Gorąco! Ale można się przecież natrzeć śniegiem, po drodze na szczyt mijam łaty śniegowe, w tym jedną całkiem sporą do przejścia, dziewczyna w sandałach daje radę, ale na piargach miała już ciężko. Sama trasa - no trzeba po prostu włazić do góry, początek blisko schroniska, fajny widok na Triglav, w sumie nic szczególnego, oprócz nieustającej wciąż przyjemności wchodzenia na górę. Kanjavec poniżej wygląda całkiem nieźle, masywnie, z bliska jest bardziej potarmoszony, zabałaganiony. Wchodząc na górę, zrobiłam dwa zdjęcia, żadne się nie nadaje, musi być więc zeszłoroczne, dodałam trochę słońca, żeby nie wystawało z szeregu.
Obrazek

Zejście ze szczytu - jest to okolica fotogeniczna „inaczej”, rogata, nieporządna, bez ładu i składu i jeszcze piargi i kamienie, pocztówki z tego nie będzie, lubię to zdjęcie.
Obrazek

Za zakrętem pejzaż się otwiera, w głębi widać długą grań, którą przejdę wkrótce. Do schroniska – które na prawo – poszłam jakąś starą, chyba nieaktualną, wyleniałą trasą, którą wkrótce zgubiłam, i o ile nie miałam problemu z przedzieraniem się przez głazy, to zaczęło się jednak robić trochę późno (jak na mnie) na ten nieznany trawers Kanjavca.
Obrazek

Zasavska koca od tej strony wygląda skromnie,
Obrazek

ale w rzeczywistości ma brawurowe położenie - na tym płaskim łączniku na drugim planie schronisko widać na zielonej trawie. Parę zdjęć dodam później, bo wkrótce będę tam znowu.
Obrazek

W schronisku mówili, że ktoś niedawno zawrócił z trasy, na którą się wybieram, że tam lód i śnieg, ale intuicja mi podpowiadała, że to tylko tak rozrosła się opowieść jakiegoś turysty, oceniłam zresztą, że w razie trudności zdążę wrócić do Zasavskiej. A iść już musiałam, bo bardzo chciałam.

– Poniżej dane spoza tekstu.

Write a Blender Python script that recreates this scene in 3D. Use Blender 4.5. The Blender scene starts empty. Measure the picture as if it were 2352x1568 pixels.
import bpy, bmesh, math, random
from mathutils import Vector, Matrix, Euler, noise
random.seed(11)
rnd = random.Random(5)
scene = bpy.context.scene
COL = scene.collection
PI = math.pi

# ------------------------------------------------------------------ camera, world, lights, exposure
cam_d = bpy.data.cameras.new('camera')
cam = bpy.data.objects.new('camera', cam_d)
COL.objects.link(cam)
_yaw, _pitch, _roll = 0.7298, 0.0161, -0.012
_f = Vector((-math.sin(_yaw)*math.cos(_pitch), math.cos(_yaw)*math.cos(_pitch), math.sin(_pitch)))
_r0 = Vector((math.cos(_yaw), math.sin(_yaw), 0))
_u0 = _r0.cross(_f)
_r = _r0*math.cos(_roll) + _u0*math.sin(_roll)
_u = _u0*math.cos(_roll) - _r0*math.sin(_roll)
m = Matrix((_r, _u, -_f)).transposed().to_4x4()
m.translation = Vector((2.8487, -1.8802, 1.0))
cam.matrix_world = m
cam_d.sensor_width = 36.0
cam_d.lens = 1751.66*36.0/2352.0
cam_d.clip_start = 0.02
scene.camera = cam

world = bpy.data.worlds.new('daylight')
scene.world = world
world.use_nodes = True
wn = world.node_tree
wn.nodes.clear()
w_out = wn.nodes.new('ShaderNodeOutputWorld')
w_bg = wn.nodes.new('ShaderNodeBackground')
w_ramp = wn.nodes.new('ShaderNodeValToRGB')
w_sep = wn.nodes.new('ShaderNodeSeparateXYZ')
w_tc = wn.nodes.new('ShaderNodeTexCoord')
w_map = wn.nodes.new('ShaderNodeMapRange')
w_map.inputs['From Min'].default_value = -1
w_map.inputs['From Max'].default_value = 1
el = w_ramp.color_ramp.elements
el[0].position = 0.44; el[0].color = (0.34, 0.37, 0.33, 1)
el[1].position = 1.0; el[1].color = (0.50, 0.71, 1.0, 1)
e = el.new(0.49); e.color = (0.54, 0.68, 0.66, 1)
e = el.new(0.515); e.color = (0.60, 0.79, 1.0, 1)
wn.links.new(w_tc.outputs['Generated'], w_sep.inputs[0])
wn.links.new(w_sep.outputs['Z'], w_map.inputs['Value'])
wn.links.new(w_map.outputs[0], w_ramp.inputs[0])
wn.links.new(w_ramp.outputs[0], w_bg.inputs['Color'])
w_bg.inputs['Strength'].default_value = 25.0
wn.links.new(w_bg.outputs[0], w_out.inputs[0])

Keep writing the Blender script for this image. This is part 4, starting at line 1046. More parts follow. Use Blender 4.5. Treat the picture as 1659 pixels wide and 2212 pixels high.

Chyba nigdzie przez ostatnie lata tak szybko nie weszłam, jak na przełączkę, od której zaczyna się trawers.
Pierwsza odsłona trasy okazała się bez śniegu i lodu, od razu napiszę – kolejne też. Łata śniegu pojawiła się dopiero na ostatnich metrach trasy i nie tyle ten śnieg sprawił mi chwilową zresztą trudność, co piargi, w które się wpakowałam po przejściu łaty w mniej stromym miejscu – były to PRAWDZIWE piargi, nie do przejścia, tylko kombinacje i spryt na nie działają. W sumie dobra zabawa, ale może dlatego, że krótka.

(Napiszę jeszcze dla porządku, żeby nie bagatelizować sprawy: właśnie przeczytałam na hribi.net, że nawet późnym latem na trasie może zalegać śnieg i wtedy niezbędne są raki i czekan.)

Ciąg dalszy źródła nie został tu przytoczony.